Shooting Like Film in a Digital World

By Dylan Mahood on July 21, 2012

This week I was scanning in some prints of my childhood photos to organize in my iPhoto library. I considered the differences between film photography and digital photography. Almost every film photo in our album was shot with an auto setting and a flash, but it was remarkable how well they were exposed and how much integrity each image had. Looking through my digital collections of photos, I could find a few special photos but most of them had much less nostalgic clout than the film pictures.

It is difficult to say whether film prints are more meaningful to me just because they were taken earlier on in my life, or because they are much easier to look at repeatedly, or because the sparsity of film forced us to take better pictures. Probably it is a combination of all of the above.

I wonder if the digital approach to photography is too much. It can be very handy for pro-photographers and people shooting photos of long events to have the capability to shoot hundreds of photos quickly and cheaply. But for the average person recording family memories, digital photos can outdo our needs. How many family events have you had where the photographer obsesses over taking dozens of photos while everyone is forced to smile and blink into the sun? How many batches of photos have you sent friends and family in online albums that they clicked through once and then mostly forgot about? The problem with digital photography is that with the possibility of having hundreds of photos we obsess over quantity instead of quality. I don’t want to see two hundred photos of the same birthday party—I want to see twenty photos that represent it well, and can stick in my memory for years.

I love digital photography, and I like trying to experiment with artistic photos. I like that I can take mess up photos, and I don’t have to stress about paying over ten dollars just to get 24 photos printed. But I think we should understand that photos back in the film days had completely different mentalities behind their existence. Knowing that film was expensive we took a lot of posed photos (which is unfortunate), but we also took a lot of photos that we knew would be good. People think about how they will compose their shots, and how many of each photo they want when they are using film. With digital photography, we tend to treat the photos like one more piece of digital data that will be logged into our massive digital timeline and buried along with everything else. Photos aren’t information, they’re memories. We should treat them that way.
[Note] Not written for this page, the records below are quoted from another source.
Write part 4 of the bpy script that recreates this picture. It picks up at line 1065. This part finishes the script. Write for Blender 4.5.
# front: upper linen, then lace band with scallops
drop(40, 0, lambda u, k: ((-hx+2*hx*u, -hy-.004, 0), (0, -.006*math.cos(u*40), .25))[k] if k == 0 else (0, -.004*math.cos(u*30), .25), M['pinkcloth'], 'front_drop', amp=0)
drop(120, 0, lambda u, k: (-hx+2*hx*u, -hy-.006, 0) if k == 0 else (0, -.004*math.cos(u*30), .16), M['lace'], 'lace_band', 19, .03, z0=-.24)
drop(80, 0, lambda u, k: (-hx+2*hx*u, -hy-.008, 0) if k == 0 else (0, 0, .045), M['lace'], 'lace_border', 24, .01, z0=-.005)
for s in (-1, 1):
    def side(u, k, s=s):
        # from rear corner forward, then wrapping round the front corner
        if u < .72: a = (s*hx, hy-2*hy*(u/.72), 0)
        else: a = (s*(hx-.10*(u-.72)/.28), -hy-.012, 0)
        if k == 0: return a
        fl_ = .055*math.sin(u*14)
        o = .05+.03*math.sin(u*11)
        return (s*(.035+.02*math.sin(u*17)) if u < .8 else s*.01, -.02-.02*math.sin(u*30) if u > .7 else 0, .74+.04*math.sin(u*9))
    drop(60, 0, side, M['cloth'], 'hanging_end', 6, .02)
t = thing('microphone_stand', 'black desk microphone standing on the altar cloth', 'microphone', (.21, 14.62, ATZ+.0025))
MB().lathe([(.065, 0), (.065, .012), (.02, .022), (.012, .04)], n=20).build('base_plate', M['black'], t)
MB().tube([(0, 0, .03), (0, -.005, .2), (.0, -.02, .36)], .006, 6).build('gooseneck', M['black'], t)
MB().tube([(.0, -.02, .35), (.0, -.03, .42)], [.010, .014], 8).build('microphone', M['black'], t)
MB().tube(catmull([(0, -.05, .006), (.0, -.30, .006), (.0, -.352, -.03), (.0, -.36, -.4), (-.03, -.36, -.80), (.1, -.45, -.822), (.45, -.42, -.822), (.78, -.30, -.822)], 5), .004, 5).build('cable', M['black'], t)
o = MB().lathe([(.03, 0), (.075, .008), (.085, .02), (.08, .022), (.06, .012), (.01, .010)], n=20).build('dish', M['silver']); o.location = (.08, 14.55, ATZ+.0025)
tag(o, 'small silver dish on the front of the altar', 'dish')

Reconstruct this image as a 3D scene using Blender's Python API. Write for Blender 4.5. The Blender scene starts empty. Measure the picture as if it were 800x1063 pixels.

I don’t want anybody to think digital photography is evil. It’s a cost-effective way to record family photos, and makes it much easier to learn photography. It gives us the immediate satisfaction of knowing if a shot was good enough or needs to be retaken. It is easier to share and to store. However, it is important to remember that our photo albums should not be faceless postmodern databases of junk—we should always think about how we want to represent an event before we take the photo. Also, it’s okay to throw out digital photos that are just mediocre or repetitive (at the very least don’t post them on Facebook!). I think we would return to our digital albums more often if we weren’t overwhelmed with the fact that hundreds of photos could compose just one family vacation. In short, if you treat your digital photos like film then you will get better results.

 

We are the transition generation: our early youth was in film, but our teen years were digital. Photo of me as a young boy.